Given exercise. Transcribe the material word for word, but without the images.

>> begin

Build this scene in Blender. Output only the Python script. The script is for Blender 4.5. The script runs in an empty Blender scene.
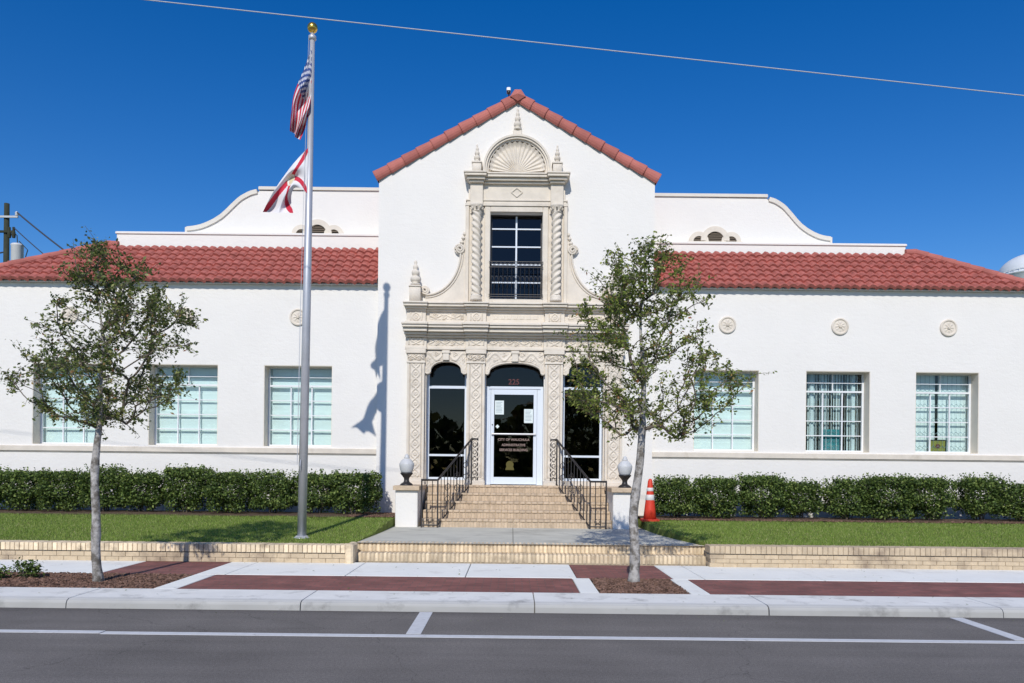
import bpy, math, random
import numpy as np
from mathutils import Vector, Matrix
random.seed(7); rng = np.random.default_rng(11)
PI = math.pi
scene = bpy.context.scene
COL = scene.collection

# ------------------------------------------------------------ mesh builder
class MB:
    def __init__(s): s.v = []; s.f = []
    def add(s, vs, fs):
        n = len(s.v); s.v += [tuple(p) for p in vs]; s.f += [tuple(i + n for i in f) for f in fs]; return s
    def box(s, x0, x1, y0, y1, z0, z1):
        vs = [(x0,y0,z0),(x1,y0,z0),(x1,y1,z0),(x0,y1,z0),(x0,y0,z1),(x1,y0,z1),(x1,y1,z1),(x0,y1,z1)]
        return s.add(vs, [(0,3,2,1),(4,5,6,7),(0,1,5,4),(1,2,6,5),(2,3,7,6),(3,0,4,7)])
    def bbox(s, x0, x1, y0, y1, z0, z1, b=.006):
        # box with chamfered front/top edges
        vs = []
        for (xa, xb, ya, yb, z) in ((x0,x1,y0,y1,z0),(x0,x1,y0,y1,z1-b),(x0+b,x1-b,y0+b,y1-b,z1)):
            vs += [(xa+b,ya,z),(xb-b,ya,z),(xb,ya+b,z),(xb,yb-b,z),(xb-b,yb,z),(xa+b,yb,z),(xa,yb-b,z),(xa,ya+b,z)]
        fs = []
        for k in (0, 8):
            for i in range(8): fs.append((k+i, k+(i+1)%8, k+8+(i+1)%8, k+8+i))
        fs.append(tuple(range(16, 24))); fs.append(tuple(range(7, -1, -1)))
        return s.add(vs, fs)
    def prism(s, pts, y0, y1):
        """polygon (x,z), counter-clockwise seen from -Y, extruded from y0 (front) to y1"""
        n = len(pts)
        vs = [(x, y0, z) for x, z in pts] + [(x, y1, z) for x, z in pts]
        fs = [tuple(range(n)), tuple(range(2*n-1, n-1, -1))]
        fs += [(i, i+n, (i+1)%n+n, (i+1)%n) for i in range(n)]
        return s.add(vs, fs)
    def strip(s, A, B, y0, y1):
        """solid band between two (x,z) polylines A (lower) and B (upper), same length"""
        n = len(A)
        vs = [(x,y0,z) for x,z in A]+[(x,y0,z) for x,z in B]+[(x,y1,z) for x,z in A]+[(x,y1,z) for x,z in B]
        fs = []
        for i in range(n-1):
            fs += [(i,i+1,n+i+1,n+i), (2*n+i+1,2*n+i,3*n+i,3*n+i+1), (i,2*n+i,2*n+i+1,i+1), (n+i,n+i+1,3*n+i+1,3*n+i)]
        fs += [(0,n,3*n,2*n), (n-1,3*n-1,4*n-1,2*n-1)]
        return s.add(vs, fs)
    def tube(s, pts, r, n=8, caps=True):
        pts = [Vector(p) for p in pts]; m = len(pts)
        rs = r if isinstance(r, (list, tuple)) else [r]*m
        up = None; vs = []
        for i, p in enumerate(pts):
            t = (pts[min(i+1, m-1)] - pts[max(i-1, 0)])
            t = t.normalized() if t.length > 1e-9 else Vector((0,0,1))
            if up is None:
                up = t.orthogonal().normalized()
            else:
                up = (up - t*up.dot(t)); up = up.normalized() if up.length > 1e-6 else t.orthogonal().normalized()
            w = t.cross(up)
            for k in range(n):
                a = 2*PI*k/n
                vs.append(p + (up*math.cos(a) + w*math.sin(a))*rs[i])
        fs = [(i*n+k, i*n+(k+1)%n, (i+1)*n+(k+1)%n, (i+1)*n+k) for i in range(m-1) for k in range(n)]
        if caps: fs += [tuple(range(n-1, -1, -1)), tuple(range((m-1)*n, m*n))]
        return s.add(vs, fs)
    def lathe(s, c, prof, n=24):
        cx, cy, cz = c; vs = []; m = len(prof)
        for r, z in prof:
            for k in range(n):
                a = 2*PI*k/n; vs.append((cx + r*math.cos(a), cy + r*math.sin(a), cz + z))
        fs = [(i*n+k, i*n+(k+1)%n, (i+1)*n+(k+1)%n, (i+1)*n+k) for i in range(m-1) for k in range(n)]
        fs += [tuple(range(n-1, -1, -1)), tuple(range((m-1)*n, m*n))]
        return s.add(vs, fs)
    def relief(s, x0, x1, z0, z1, y, h, res=.012):
        """carved panel: grid facing -Y, raised by h(x,z), with skirts back to y"""
        nx = max(2, int((x1-x0)/res)); nz = max(2, int((z1-z0)/res)); vs = []
        for j in range(nz+1):
            for i in range(nx+1):
                x = x0+(x1-x0)*i/nx; z = z0+(z1-z0)*j/nz
                e = 0 if (i in (0, nx) or j in (0, nz)) else 1
                vs.append((x, y - e*(.004+h(x, z)), z))
        w = nx+1
        fs = [(j*w+i, j*w+i+1, (j+1)*w+i+1, (j+1)*w+i) for j in range(nz) for i in range(nx)]
        return s.add(vs, fs)
    def build(s, name, mat, parent=None, smooth=False, loc=None):
        me = bpy.data.meshes.new(name); me.from_pydata(s.v, [], s.f); me.update()
        return link(name, me, mat, parent, smooth, loc)

def link(name, me, mat, parent=None, smooth=False, loc=None):
    for m in (mat if isinstance(mat, (list, tuple)) else [mat]): me.materials.append(m)
    if smooth: me.polygons.foreach_set('use_smooth', [True]*len(me.polygons))
    o = bpy.data.objects.new(name, me); COL.objects.link(o)
    if parent is not None:
        o.parent = parent; o.matrix_parent_inverse = Matrix.Translation(parent.location).inverted() if parent.type == 'EMPTY' else Matrix.Identity(4)
        if parent.type != 'EMPTY': o.matrix_parent_inverse = Matrix.Translation(WL(parent)).inverted()
    if loc is not None: o.location = loc
    return o
def WL(o):
    # world location of an unrotated object
    return o.location.copy() if (o.parent is None or True) else o.location
def thing(name, label, cat, loc=(0,0,0), group=None):
    o = bpy.data.objects.new(name, None); COL.objects.link(o); o.location = loc
    o.empty_display_size = .2
    return tag(o, label, cat, group)
def sub(name, parent, label=None):
    """an Empty that is a part holding sub-parts"""
    o = bpy.data.objects.new(name, None); COL.objects.link(o); o.parent = parent
    o.matrix_parent_inverse = Matrix.Translation(parent.location).inverted(); o.empty_display_size = .1
    if label: o['label'] = label
    return o
def tag(o, label, cat, group=None):
    o['label'] = label; o['category'] = cat
    if group: o['group'] = group
    return o
def struct(o): o['kind'] = 'structure'; return o
def stuff(o, label, cat): tag(o, label, cat); o['kind'] = 'stuff'; return o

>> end

Response to this task.
Build this scene in Blender. Output only the Python script. The script is for Blender 4.5. The script runs in an empty Blender scene.
import bpy, math, random
import numpy as np
from mathutils import Vector, Matrix
random.seed(7); rng = np.random.default_rng(11)
PI = math.pi
scene = bpy.context.scene
COL = scene.collection

# ------------------------------------------------------------ mesh builder
class MB:
    def __init__(s): s.v = []; s.f = []
    def add(s, vs, fs):
        n = len(s.v); s.v += [tuple(p) for p in vs]; s.f += [tuple(i + n for i in f) for f in fs]; return s
    def box(s, x0, x1, y0, y1, z0, z1):
        vs = [(x0,y0,z0),(x1,y0,z0),(x1,y1,z0),(x0,y1,z0),(x0,y0,z1),(x1,y0,z1),(x1,y1,z1),(x0,y1,z1)]
        return s.add(vs, [(0,3,2,1),(4,5,6,7),(0,1,5,4),(1,2,6,5),(2,3,7,6),(3,0,4,7)])
    def bbox(s, x0, x1, y0, y1, z0, z1, b=.006):
        # box with chamfered front/top edges
        vs = []
        for (xa, xb, ya, yb, z) in ((x0,x1,y0,y1,z0),(x0,x1,y0,y1,z1-b),(x0+b,x1-b,y0+b,y1-b,z1)):
            vs += [(xa+b,ya,z),(xb-b,ya,z),(xb,ya+b,z),(xb,yb-b,z),(xb-b,yb,z),(xa+b,yb,z),(xa,yb-b,z),(xa,ya+b,z)]
        fs = []
        for k in (0, 8):
            for i in range(8): fs.append((k+i, k+(i+1)%8, k+8+(i+1)%8, k+8+i))
        fs.append(tuple(range(16, 24))); fs.append(tuple(range(7, -1, -1)))
        return s.add(vs, fs)
    def prism(s, pts, y0, y1):
        """polygon (x,z), counter-clockwise seen from -Y, extruded from y0 (front) to y1"""
        n = len(pts)
        vs = [(x, y0, z) for x, z in pts] + [(x, y1, z) for x, z in pts]
        fs = [tuple(range(n)), tuple(range(2*n-1, n-1, -1))]
        fs += [(i, i+n, (i+1)%n+n, (i+1)%n) for i in range(n)]
        return s.add(vs, fs)
    def strip(s, A, B, y0, y1):
        """solid band between two (x,z) polylines A (lower) and B (upper), same length"""
        n = len(A)
        vs = [(x,y0,z) for x,z in A]+[(x,y0,z) for x,z in B]+[(x,y1,z) for x,z in A]+[(x,y1,z) for x,z in B]
        fs = []
        for i in range(n-1):
            fs += [(i,i+1,n+i+1,n+i), (2*n+i+1,2*n+i,3*n+i,3*n+i+1), (i,2*n+i,2*n+i+1,i+1), (n+i,n+i+1,3*n+i+1,3*n+i)]
        fs += [(0,n,3*n,2*n), (n-1,3*n-1,4*n-1,2*n-1)]
        return s.add(vs, fs)
    def tube(s, pts, r, n=8, caps=True):
        pts = [Vector(p) for p in pts]; m = len(pts)
        rs = r if isinstance(r, (list, tuple)) else [r]*m
        up = None; vs = []
        for i, p in enumerate(pts):
            t = (pts[min(i+1, m-1)] - pts[max(i-1, 0)])
            t = t.normalized() if t.length > 1e-9 else Vector((0,0,1))
            if up is None:
                up = t.orthogonal().normalized()
            else:
                up = (up - t*up.dot(t)); up = up.normalized() if up.length > 1e-6 else t.orthogonal().normalized()
            w = t.cross(up)
            for k in range(n):
                a = 2*PI*k/n
                vs.append(p + (up*math.cos(a) + w*math.sin(a))*rs[i])
        fs = [(i*n+k, i*n+(k+1)%n, (i+1)*n+(k+1)%n, (i+1)*n+k) for i in range(m-1) for k in range(n)]
        if caps: fs += [tuple(range(n-1, -1, -1)), tuple(range((m-1)*n, m*n))]
        return s.add(vs, fs)
    def lathe(s, c, prof, n=24):
        cx, cy, cz = c; vs = []; m = len(prof)
        for r, z in prof:
            for k in range(n):
                a = 2*PI*k/n; vs.append((cx + r*math.cos(a), cy + r*math.sin(a), cz + z))
        fs = [(i*n+k, i*n+(k+1)%n, (i+1)*n+(k+1)%n, (i+1)*n+k) for i in range(m-1) for k in range(n)]
        fs += [tuple(range(n-1, -1, -1)), tuple(range((m-1)*n, m*n))]
        return s.add(vs, fs)
    def relief(s, x0, x1, z0, z1, y, h, res=.012):
        """carved panel: grid facing -Y, raised by h(x,z), with skirts back to y"""
        nx = max(2, int((x1-x0)/res)); nz = max(2, int((z1-z0)/res)); vs = []
        for j in range(nz+1):
            for i in range(nx+1):
                x = x0+(x1-x0)*i/nx; z = z0+(z1-z0)*j/nz
                e = 0 if (i in (0, nx) or j in (0, nz)) else 1
                vs.append((x, y - e*(.004+h(x, z)), z))
        w = nx+1
        fs = [(j*w+i, j*w+i+1, (j+1)*w+i+1, (j+1)*w+i) for j in range(nz) for i in range(nx)]
        return s.add(vs, fs)
    def build(s, name, mat, parent=None, smooth=False, loc=None):
        me = bpy.data.meshes.new(name); me.from_pydata(s.v, [], s.f); me.update()
        return link(name, me, mat, parent, smooth, loc)

def link(name, me, mat, parent=None, smooth=False, loc=None):
    for m in (mat if isinstance(mat, (list, tuple)) else [mat]): me.materials.append(m)
    if smooth: me.polygons.foreach_set('use_smooth', [True]*len(me.polygons))
    o = bpy.data.objects.new(name, me); COL.objects.link(o)
    if parent is not None:
        o.parent = parent; o.matrix_parent_inverse = Matrix.Translation(parent.location).inverted() if parent.type == 'EMPTY' else Matrix.Identity(4)
        if parent.type != 'EMPTY': o.matrix_parent_inverse = Matrix.Translation(WL(parent)).inverted()
    if loc is not None: o.location = loc
    return o
def WL(o):
    # world location of an unrotated object
    return o.location.copy() if (o.parent is None or True) else o.location
def thing(name, label, cat, loc=(0,0,0), group=None):
    o = bpy.data.objects.new(name, None); COL.objects.link(o); o.location = loc
    o.empty_display_size = .2
    return tag(o, label, cat, group)
def sub(name, parent, label=None):
    """an Empty that is a part holding sub-parts"""
    o = bpy.data.objects.new(name, None); COL.objects.link(o); o.parent = parent
    o.matrix_parent_inverse = Matrix.Translation(parent.location).inverted(); o.empty_display_size = .1
    if label: o['label'] = label
    return o
def tag(o, label, cat, group=None):
    o['label'] = label; o['category'] = cat
    if group: o['group'] = group
    return o
def struct(o): o['kind'] = 'structure'; return o
def stuff(o, label, cat): tag(o, label, cat); o['kind'] = 'stuff'; return o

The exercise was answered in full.